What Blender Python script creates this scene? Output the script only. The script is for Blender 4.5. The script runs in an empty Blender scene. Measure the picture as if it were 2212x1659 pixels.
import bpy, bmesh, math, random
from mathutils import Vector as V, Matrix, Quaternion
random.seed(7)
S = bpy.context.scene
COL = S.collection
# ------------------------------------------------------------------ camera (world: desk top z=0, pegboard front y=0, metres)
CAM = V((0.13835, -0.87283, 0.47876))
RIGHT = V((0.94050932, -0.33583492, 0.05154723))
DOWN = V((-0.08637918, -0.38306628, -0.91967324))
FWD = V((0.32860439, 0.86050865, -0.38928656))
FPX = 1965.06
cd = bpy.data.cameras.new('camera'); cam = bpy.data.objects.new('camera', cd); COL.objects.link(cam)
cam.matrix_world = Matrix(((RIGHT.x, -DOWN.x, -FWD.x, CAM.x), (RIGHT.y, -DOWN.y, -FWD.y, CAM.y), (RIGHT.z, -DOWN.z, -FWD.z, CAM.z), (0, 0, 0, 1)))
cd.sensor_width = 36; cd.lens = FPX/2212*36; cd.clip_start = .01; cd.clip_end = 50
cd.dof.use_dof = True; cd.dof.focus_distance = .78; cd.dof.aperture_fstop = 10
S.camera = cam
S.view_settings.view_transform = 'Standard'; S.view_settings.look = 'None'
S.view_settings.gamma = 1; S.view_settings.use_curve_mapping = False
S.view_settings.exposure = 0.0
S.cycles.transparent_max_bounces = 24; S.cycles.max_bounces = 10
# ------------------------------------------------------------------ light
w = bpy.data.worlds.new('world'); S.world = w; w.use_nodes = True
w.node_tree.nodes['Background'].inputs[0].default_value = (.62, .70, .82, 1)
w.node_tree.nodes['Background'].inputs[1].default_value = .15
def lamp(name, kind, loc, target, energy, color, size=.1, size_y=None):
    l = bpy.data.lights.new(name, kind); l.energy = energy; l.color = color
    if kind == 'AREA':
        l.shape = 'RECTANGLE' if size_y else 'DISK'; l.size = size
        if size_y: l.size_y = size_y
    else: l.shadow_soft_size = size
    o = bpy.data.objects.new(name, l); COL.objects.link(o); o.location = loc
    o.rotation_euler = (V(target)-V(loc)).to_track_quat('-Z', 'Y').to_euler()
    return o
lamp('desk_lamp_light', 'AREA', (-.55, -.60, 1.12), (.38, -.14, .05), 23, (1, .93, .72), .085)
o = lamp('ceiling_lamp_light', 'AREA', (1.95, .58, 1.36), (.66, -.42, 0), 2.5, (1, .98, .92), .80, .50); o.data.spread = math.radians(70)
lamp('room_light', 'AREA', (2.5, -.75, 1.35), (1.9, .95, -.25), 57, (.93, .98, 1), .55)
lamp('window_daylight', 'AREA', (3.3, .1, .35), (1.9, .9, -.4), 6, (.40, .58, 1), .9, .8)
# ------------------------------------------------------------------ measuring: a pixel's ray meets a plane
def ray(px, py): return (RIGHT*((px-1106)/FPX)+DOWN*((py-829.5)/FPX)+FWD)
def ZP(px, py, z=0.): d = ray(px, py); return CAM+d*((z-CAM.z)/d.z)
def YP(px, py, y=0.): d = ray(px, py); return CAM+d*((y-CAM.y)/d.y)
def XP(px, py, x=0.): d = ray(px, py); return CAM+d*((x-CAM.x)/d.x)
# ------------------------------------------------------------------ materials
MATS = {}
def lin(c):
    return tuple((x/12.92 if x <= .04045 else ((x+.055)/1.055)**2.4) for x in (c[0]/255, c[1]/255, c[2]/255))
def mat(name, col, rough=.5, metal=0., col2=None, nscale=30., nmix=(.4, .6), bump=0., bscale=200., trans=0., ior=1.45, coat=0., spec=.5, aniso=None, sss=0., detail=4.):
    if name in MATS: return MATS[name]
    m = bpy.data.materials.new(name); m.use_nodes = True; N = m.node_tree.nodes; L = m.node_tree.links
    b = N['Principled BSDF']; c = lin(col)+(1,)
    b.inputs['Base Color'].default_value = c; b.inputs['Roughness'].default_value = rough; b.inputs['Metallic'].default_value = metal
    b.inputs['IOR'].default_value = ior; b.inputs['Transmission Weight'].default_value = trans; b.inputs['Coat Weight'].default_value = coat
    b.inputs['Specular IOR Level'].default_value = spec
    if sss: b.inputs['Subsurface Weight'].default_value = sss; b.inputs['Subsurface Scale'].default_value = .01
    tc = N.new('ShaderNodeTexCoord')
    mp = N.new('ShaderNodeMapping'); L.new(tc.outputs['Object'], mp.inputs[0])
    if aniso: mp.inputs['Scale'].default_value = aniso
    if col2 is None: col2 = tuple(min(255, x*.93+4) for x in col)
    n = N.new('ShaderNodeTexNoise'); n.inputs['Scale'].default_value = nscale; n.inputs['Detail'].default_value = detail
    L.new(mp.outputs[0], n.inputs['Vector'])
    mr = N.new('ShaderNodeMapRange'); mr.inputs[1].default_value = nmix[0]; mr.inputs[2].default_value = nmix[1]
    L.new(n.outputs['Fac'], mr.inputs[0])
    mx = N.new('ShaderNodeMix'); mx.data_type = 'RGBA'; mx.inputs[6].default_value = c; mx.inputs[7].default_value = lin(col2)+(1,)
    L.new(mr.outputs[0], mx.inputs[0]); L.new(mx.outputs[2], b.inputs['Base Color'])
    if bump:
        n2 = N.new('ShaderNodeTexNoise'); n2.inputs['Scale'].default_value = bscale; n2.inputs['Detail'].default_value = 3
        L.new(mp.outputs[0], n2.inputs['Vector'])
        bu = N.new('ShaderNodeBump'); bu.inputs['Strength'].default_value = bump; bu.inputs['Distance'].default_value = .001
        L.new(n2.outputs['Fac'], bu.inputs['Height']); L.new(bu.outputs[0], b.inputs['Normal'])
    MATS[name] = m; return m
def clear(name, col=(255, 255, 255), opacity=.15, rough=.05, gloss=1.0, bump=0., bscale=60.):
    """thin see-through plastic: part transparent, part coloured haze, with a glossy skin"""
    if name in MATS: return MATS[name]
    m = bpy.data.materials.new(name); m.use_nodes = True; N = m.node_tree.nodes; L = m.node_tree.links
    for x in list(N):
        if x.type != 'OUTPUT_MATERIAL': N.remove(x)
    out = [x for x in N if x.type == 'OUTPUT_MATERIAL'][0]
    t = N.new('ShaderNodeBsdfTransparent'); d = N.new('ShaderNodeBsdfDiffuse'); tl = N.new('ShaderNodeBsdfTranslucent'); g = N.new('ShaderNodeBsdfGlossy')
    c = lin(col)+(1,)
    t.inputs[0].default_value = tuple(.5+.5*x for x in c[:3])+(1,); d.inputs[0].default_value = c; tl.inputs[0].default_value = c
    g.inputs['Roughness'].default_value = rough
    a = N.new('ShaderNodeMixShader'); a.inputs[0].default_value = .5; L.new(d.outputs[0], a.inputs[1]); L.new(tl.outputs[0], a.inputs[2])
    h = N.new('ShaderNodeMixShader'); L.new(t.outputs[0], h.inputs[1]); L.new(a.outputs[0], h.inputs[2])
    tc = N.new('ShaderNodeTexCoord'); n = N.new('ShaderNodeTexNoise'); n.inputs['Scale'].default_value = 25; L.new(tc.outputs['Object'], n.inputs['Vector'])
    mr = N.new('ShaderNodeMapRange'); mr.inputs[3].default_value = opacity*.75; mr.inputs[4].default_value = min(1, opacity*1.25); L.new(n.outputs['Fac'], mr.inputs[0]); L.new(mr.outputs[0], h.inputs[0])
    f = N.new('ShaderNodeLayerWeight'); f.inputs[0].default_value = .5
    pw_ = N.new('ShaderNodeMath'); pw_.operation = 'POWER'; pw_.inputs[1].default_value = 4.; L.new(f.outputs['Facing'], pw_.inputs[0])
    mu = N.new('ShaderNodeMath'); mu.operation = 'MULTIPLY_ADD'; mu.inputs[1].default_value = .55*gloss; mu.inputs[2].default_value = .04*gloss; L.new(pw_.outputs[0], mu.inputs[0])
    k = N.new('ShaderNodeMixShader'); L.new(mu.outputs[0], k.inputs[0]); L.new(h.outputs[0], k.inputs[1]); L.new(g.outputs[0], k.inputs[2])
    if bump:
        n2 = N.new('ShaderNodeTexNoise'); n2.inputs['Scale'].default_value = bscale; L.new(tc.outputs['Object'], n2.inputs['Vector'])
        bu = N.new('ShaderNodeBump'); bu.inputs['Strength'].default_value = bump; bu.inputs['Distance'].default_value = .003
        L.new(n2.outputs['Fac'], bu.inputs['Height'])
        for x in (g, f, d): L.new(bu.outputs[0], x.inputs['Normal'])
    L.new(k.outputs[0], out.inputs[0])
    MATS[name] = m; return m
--
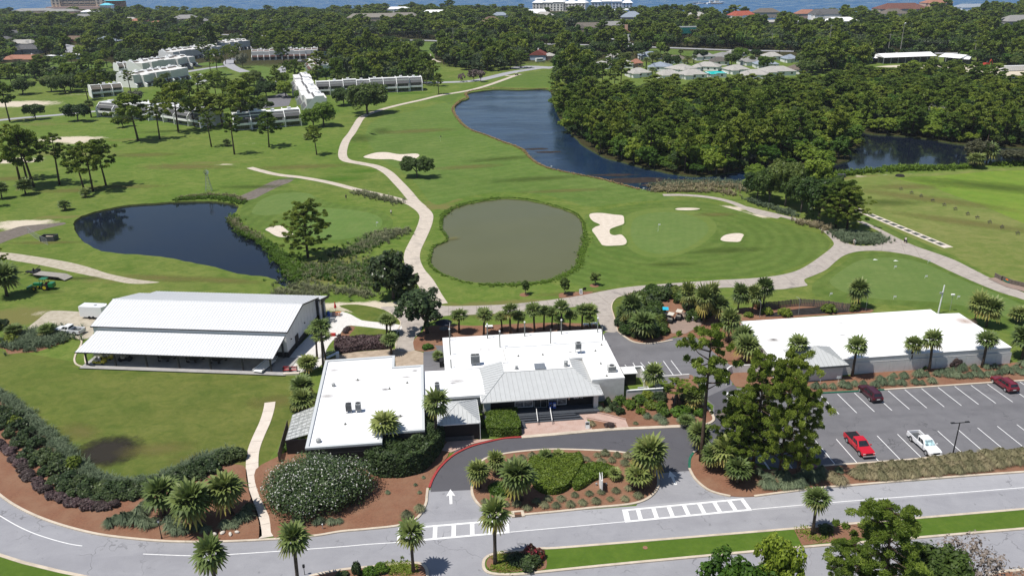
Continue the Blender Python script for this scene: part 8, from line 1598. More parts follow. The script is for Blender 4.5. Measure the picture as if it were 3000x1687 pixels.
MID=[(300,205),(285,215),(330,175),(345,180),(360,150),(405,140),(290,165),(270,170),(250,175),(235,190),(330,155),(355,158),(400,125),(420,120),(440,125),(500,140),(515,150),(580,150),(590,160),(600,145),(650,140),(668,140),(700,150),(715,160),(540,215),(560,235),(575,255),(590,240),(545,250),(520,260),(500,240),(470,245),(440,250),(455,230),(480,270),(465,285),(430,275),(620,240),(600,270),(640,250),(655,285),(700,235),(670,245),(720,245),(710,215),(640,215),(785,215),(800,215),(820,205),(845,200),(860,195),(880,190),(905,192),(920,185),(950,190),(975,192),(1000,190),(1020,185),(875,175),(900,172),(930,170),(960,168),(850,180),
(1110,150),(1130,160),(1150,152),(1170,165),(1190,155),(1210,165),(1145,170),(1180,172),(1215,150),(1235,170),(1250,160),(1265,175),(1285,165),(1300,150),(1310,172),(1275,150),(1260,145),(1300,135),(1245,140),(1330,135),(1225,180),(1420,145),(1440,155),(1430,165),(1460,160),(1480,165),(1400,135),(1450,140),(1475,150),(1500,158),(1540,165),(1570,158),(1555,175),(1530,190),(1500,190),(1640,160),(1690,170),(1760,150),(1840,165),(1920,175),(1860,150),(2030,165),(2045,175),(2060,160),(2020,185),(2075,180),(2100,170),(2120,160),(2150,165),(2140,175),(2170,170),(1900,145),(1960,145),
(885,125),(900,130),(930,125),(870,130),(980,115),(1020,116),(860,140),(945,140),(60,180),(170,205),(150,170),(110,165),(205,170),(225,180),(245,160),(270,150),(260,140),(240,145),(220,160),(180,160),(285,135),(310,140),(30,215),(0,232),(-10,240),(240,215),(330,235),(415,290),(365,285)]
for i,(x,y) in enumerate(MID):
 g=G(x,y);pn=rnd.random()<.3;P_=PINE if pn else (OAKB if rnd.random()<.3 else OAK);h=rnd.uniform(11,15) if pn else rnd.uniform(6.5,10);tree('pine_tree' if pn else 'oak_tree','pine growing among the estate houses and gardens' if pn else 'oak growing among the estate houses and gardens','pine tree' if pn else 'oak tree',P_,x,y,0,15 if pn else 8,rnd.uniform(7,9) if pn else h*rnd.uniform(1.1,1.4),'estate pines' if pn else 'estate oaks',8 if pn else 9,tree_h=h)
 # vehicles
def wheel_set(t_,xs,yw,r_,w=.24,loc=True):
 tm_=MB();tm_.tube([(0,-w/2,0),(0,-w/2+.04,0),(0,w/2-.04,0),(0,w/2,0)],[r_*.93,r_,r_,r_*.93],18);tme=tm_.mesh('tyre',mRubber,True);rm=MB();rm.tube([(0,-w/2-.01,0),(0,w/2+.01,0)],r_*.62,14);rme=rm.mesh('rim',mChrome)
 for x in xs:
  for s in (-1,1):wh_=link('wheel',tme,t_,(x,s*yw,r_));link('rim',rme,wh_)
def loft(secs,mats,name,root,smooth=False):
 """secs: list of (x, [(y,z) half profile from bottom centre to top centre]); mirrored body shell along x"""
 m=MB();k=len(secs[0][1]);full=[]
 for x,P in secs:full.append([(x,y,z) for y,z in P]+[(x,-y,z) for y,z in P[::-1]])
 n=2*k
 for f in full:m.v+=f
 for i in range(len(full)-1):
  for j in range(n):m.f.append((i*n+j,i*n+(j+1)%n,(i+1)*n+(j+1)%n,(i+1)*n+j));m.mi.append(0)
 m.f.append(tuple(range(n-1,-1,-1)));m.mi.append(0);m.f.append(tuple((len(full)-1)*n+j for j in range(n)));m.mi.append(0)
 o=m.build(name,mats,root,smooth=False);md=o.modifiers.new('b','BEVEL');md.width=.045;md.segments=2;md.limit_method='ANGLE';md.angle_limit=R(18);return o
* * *
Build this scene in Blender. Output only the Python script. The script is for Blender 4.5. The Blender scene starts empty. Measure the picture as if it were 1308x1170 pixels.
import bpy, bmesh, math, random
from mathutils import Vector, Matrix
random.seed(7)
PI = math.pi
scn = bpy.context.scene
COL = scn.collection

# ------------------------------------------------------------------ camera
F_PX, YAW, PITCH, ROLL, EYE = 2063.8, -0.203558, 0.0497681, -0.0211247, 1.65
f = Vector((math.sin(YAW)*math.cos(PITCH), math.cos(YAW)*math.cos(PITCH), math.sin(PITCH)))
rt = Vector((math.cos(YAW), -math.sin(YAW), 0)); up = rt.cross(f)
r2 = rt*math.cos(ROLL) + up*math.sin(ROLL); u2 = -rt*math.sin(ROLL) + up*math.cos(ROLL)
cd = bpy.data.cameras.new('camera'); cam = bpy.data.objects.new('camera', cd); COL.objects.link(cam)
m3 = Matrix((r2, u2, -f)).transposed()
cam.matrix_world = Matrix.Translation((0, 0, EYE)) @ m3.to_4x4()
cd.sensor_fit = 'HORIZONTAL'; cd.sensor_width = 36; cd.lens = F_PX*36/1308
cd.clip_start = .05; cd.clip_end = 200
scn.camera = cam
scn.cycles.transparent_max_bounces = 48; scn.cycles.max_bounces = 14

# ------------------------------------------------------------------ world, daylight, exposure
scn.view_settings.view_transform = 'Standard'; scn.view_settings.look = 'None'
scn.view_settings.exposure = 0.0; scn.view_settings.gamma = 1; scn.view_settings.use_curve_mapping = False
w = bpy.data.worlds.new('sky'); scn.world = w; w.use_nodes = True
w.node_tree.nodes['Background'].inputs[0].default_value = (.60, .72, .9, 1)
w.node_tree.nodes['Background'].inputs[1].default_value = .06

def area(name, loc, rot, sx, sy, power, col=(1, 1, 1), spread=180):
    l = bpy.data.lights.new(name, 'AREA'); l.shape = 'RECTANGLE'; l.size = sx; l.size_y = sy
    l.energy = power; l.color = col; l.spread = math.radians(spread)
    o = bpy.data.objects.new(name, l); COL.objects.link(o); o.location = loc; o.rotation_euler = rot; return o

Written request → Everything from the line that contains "Build this scene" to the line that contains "rot; return o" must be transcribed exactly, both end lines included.

Written response →
Build this scene in Blender. Output only the Python script. The script is for Blender 4.5. The Blender scene starts empty. Measure the picture as if it were 1308x1170 pixels.
import bpy, bmesh, math, random
from mathutils import Vector, Matrix
random.seed(7)
PI = math.pi
scn = bpy.context.scene
COL = scn.collection

# ------------------------------------------------------------------ camera
F_PX, YAW, PITCH, ROLL, EYE = 2063.8, -0.203558, 0.0497681, -0.0211247, 1.65
f = Vector((math.sin(YAW)*math.cos(PITCH), math.cos(YAW)*math.cos(PITCH), math.sin(PITCH)))
rt = Vector((math.cos(YAW), -math.sin(YAW), 0)); up = rt.cross(f)
r2 = rt*math.cos(ROLL) + up*math.sin(ROLL); u2 = -rt*math.sin(ROLL) + up*math.cos(ROLL)
cd = bpy.data.cameras.new('camera'); cam = bpy.data.objects.new('camera', cd); COL.objects.link(cam)
m3 = Matrix((r2, u2, -f)).transposed()
cam.matrix_world = Matrix.Translation((0, 0, EYE)) @ m3.to_4x4()
cd.sensor_fit = 'HORIZONTAL'; cd.sensor_width = 36; cd.lens = F_PX*36/1308
cd.clip_start = .05; cd.clip_end = 200
scn.camera = cam
scn.cycles.transparent_max_bounces = 48; scn.cycles.max_bounces = 14

# ------------------------------------------------------------------ world, daylight, exposure
scn.view_settings.view_transform = 'Standard'; scn.view_settings.look = 'None'
scn.view_settings.exposure = 0.0; scn.view_settings.gamma = 1; scn.view_settings.use_curve_mapping = False
w = bpy.data.worlds.new('sky'); scn.world = w; w.use_nodes = True
w.node_tree.nodes['Background'].inputs[0].default_value = (.60, .72, .9, 1)
w.node_tree.nodes['Background'].inputs[1].default_value = .06

def area(name, loc, rot, sx, sy, power, col=(1, 1, 1), spread=180):
    l = bpy.data.lights.new(name, 'AREA'); l.shape = 'RECTANGLE'; l.size = sx; l.size_y = sy
    l.energy = power; l.color = col; l.spread = math.radians(spread)
    o = bpy.data.objects.new(name, l); COL.objects.link(o); o.location = loc; o.rotation_euler = rot; return o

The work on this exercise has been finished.